13-Year-Old Girl Battles 10-Foot Great White In South Africa
These ZAF shark headlines are bordering on hysteria.
Fins and breaches have become to the J-Bay Open what tramp stamps and meth are to the U.S. Open. With a shark popping up in Filipe Toledo’s heat yesterday and WSL commish Kieren Perrow calling the comp off today after the Great White air show, the moral of the story is that South Africa’s sharky…but you already knew that. And while we almost expect CT heroes like Mick Fanning to ward off the jaws of death with their fists, it’s a whole different story when a creature in a grey suit tries to steal away a cute, little 13-year-old girl.
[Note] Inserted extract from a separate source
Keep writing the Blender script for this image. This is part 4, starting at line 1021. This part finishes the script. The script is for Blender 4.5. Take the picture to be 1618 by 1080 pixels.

Enter the life and times of Zoe Steyn. Surfing this week at Nahoon Reef near East London, the teenager was reportedly sitting on her board about 75 meters offshore when the encounter occurred. Coming up from underneath, the shark, which was estimated to be approximately 10 feet in length, bit into her board.

Yum.
“I just saw this huge black eye looking straight at me and a huge bang as it took my board and began shaking it,” Steyn told the local press. “It latched on with its jaws just missing my leg and it tipped me backwards and I fell in and I just saw the black shape of it in the water and panicked.”
“I heard another surfer screaming at me to get back on my board and I pulled myself onto it but was terrified of where the shark was and what to do. Then I saw a surfer friend, JP Veaudry, paddling straight out to get me and he told me not to think about the shark but just paddle for all I was worth,” she continued. “He kept asking me if I had been bitten by the shark but I said I didn’t know as I was in a state of shock and adrenaline was just pumping through my body.”
Consider the situation and celebrate the poise of Steyn. She’s only been surfing for three years and has never seen a shark in her life, yet she battled and paddled and came away with nary a scratch. It’s taken Fanning a couple years to put his shark incident behind him. They say kids are resilient; apparently, that’s true as Steyn was back out in the water the next day.
“My memory of it is this big black eye looking straight at me,” she said. “I can’t thank JP enough for risking his life to paddle out and save me and get back to shore. It has taught me never to surf alone ever again.”